La única excepción es México.
¿Qué haría falta? Uno esperaría que en estos tiempos de prueba se manifestara la
capacidad de indignación del aparato taurino nacional con todo el ruido necesario,
profusión de debates y mesas redondas aprovechando las facilidades tecnológicas
actuales, desplegados en los diarios, convocatorias a marchas, publicaciones y
conferencias sobre la riquísima historia y cultura de la fiesta brava en nuestro país. Y hasta
corridas de toros simuladas, con música y juez de plaza, alguaciles, monosabios y público,
como las organizadas por el imaginativo e inolvidable Jaime Rojas Palacios en las afueras
de la Monumental México durante el prolongado cierre de la misma de los años 1988-89.
Y que funcionaron como evocación, protesta y convivencia gozosa, todo a un tiempo.

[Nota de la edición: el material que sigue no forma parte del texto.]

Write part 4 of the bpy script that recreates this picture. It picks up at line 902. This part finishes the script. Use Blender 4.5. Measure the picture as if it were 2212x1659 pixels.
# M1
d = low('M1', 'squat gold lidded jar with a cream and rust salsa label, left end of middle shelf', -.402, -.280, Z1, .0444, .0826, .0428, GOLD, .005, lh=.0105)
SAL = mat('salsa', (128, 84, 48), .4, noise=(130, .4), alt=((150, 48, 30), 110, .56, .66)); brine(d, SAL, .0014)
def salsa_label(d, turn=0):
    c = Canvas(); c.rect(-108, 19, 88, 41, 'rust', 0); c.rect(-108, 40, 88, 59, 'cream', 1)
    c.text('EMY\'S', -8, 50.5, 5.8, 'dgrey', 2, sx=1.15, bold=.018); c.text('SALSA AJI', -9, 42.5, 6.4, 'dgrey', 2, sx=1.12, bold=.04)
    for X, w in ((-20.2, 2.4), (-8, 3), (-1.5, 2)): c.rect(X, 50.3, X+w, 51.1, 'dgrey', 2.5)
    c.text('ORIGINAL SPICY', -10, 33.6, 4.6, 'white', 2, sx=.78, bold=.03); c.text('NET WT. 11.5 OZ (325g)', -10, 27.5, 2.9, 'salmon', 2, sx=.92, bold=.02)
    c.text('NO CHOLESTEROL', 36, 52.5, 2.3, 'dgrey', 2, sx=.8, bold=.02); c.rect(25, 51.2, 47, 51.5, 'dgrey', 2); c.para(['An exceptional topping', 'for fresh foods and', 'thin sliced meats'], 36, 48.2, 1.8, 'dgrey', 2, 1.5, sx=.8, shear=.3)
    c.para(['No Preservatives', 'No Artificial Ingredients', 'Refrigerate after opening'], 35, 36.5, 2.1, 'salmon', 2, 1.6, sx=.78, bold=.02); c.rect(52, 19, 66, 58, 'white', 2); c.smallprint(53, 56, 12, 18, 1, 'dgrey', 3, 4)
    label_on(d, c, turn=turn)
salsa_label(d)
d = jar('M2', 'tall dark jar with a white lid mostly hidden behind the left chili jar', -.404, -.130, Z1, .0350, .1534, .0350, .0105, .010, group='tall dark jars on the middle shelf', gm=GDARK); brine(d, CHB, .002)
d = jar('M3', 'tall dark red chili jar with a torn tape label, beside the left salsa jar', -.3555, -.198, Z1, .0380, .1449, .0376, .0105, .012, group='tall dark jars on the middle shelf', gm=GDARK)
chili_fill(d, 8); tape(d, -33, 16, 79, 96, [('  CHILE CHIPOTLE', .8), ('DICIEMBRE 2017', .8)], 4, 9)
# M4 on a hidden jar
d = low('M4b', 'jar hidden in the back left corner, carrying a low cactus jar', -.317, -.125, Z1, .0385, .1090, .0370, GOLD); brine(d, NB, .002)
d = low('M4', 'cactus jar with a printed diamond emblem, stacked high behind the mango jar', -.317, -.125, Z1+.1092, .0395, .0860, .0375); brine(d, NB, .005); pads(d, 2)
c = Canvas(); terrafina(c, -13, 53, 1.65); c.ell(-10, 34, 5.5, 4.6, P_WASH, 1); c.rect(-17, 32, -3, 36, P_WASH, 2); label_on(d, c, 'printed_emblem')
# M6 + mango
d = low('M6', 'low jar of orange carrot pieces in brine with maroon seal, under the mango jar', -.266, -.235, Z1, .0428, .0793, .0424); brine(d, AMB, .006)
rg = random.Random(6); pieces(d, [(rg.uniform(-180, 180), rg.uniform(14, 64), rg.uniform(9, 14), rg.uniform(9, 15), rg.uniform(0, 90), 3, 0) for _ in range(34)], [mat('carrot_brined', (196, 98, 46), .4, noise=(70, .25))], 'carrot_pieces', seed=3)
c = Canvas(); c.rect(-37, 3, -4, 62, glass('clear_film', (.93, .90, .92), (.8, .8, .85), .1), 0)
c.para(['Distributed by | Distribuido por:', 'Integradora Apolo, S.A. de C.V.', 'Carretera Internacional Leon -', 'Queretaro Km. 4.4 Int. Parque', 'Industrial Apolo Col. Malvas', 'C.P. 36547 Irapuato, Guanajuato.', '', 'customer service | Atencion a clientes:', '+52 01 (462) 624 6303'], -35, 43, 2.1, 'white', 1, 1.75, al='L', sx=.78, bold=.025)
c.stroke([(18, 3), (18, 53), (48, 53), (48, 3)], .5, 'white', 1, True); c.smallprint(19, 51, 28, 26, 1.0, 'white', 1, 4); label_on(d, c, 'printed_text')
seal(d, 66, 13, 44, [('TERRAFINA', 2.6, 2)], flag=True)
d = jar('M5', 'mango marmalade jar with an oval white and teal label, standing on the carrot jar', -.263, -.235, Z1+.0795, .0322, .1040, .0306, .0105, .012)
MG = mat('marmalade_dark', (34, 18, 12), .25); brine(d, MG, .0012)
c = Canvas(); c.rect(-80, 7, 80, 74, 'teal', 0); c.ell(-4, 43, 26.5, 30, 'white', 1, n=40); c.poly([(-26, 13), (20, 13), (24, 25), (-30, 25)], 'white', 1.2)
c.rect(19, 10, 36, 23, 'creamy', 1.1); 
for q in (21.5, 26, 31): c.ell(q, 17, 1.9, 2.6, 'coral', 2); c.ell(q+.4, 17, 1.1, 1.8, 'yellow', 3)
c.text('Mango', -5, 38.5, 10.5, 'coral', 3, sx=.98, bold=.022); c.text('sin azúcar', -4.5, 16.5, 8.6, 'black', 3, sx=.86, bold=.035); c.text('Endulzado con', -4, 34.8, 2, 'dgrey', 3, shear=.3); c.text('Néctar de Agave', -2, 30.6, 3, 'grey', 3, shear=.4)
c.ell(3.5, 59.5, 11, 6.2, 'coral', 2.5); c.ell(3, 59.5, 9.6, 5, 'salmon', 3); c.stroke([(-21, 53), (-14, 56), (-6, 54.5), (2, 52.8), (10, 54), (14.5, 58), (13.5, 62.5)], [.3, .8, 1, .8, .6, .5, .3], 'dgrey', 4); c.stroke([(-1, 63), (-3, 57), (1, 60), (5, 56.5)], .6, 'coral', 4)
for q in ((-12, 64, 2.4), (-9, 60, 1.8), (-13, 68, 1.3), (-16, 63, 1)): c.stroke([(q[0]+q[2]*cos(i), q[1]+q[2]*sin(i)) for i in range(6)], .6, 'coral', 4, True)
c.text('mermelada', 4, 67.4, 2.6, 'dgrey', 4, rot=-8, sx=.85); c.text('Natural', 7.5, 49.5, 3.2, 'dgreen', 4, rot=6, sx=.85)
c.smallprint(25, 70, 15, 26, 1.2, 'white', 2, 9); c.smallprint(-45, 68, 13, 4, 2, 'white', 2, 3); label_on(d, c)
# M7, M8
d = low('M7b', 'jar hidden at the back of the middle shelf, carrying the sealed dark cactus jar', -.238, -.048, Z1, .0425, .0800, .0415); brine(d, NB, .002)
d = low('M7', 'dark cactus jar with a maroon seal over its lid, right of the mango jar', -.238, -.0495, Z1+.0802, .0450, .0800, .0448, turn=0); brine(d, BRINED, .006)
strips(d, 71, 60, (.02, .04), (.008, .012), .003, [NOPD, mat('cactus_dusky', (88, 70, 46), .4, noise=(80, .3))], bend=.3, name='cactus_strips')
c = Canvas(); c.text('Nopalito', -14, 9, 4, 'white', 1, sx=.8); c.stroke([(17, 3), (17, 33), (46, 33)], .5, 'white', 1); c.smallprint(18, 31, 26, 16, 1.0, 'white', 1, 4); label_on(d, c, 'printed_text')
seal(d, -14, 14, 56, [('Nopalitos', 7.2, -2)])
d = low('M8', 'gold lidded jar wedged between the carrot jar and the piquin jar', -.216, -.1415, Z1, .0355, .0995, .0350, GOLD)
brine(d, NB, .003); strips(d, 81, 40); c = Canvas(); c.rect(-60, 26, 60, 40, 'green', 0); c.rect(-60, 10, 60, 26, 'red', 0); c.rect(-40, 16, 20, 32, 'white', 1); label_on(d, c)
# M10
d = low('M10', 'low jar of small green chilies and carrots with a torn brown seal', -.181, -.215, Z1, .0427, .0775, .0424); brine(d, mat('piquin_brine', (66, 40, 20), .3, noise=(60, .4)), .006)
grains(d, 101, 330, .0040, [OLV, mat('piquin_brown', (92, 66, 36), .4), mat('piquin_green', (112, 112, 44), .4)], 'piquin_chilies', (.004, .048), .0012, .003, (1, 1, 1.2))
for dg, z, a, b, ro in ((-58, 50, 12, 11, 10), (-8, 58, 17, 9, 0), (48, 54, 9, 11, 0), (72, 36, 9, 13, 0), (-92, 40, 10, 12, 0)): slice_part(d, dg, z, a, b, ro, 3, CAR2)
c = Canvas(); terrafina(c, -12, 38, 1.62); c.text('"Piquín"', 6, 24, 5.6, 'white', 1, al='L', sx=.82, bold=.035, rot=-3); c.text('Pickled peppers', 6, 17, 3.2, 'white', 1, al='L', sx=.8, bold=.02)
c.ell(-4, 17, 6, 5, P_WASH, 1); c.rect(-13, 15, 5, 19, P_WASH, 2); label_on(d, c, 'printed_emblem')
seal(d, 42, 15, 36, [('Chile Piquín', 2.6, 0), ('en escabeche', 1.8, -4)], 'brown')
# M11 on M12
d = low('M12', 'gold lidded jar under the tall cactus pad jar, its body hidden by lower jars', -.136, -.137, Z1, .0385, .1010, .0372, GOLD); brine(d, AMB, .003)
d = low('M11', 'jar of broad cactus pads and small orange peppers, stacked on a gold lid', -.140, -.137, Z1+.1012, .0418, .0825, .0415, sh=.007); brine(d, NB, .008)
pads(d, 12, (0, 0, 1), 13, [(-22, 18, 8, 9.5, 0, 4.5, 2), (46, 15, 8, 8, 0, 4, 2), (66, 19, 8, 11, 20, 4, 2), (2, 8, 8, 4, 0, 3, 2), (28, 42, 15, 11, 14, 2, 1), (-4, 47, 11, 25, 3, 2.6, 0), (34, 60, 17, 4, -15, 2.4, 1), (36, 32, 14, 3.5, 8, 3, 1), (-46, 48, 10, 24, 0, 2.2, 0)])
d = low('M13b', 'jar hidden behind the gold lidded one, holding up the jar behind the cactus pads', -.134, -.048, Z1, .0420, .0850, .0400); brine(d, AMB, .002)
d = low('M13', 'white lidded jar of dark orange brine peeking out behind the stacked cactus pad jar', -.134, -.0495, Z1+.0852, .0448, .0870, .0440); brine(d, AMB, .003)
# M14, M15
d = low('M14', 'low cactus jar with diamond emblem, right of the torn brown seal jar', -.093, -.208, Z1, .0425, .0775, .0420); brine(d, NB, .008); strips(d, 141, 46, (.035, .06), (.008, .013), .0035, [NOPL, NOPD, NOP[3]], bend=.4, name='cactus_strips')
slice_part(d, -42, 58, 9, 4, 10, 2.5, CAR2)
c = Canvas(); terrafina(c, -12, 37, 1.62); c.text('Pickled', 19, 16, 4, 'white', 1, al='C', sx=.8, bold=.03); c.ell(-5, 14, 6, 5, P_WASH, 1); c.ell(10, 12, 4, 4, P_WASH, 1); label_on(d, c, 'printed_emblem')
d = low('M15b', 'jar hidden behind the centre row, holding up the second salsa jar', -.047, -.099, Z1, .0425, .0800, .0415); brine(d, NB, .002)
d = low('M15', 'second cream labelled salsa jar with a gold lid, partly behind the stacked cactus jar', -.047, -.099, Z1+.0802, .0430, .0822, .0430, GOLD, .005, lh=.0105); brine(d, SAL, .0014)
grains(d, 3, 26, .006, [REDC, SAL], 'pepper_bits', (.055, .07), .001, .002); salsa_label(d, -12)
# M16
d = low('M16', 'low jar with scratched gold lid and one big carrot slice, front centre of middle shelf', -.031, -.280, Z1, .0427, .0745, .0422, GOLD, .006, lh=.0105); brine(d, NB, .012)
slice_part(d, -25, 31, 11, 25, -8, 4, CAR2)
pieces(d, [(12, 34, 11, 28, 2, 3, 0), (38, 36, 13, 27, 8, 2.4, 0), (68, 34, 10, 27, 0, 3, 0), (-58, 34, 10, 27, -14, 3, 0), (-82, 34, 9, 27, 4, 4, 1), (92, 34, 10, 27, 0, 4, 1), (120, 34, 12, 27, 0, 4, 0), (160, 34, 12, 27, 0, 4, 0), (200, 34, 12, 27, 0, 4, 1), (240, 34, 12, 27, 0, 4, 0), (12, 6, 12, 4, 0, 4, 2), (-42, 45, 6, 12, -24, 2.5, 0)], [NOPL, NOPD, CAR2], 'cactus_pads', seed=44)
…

Porque lo contrario, la parálisis y las lamentaciones sin la posibilidad de un plan coherente
que las respalde equivalen a rendir la plaza incluso antes de que nuestros adversarios nos
aniquilen de verdad. Sería una lástima desperdiciar todo un arsenal de buenas razones
–historia, tradición, arte, cultura, vida y muerte— en timorata apuesta por la resignación y
el olvido. De sobra se sabe que el repliegue, la inhibición y el silencio del agredido
envalentonan y le dan alas al agresor.
¡Vamos ahí…! Como el optimismo nunca debe perderse seguimos esperando la reacción
del medio taurino, su paso del enconchamiento a la indignación activa y a un proyecto que
se anticipe a las maniobras d ellos antis. Lo contrario, la resignación y la parálisis –o las
reacciones apresuradas y fallidas–, sólo servirían para demostrar que los taurinos de este
país no se merecen la grandeza del toreo. Que ni entienden ni distinguen ni sienten ya la
fuerza cósmica, épica y poética que emana de obras como las recientes de Morante de la
Puebla, Andrés Roca Rey, Joselito Adame, Daniel Luque, Manuel Escribano, Arturo Saldívar
o Diego San Román, posibilitadas por el misterio telúrico de la bravura.
Es decir, la casta brava, la sobrecogedora hermosura y el riesgo inherente a ese toro-
tótem, tan entrañable y tan nuestro, que sería borrado de la faz de la Tierra si llegara a
abolirse la corrida, que es su única razón de ser.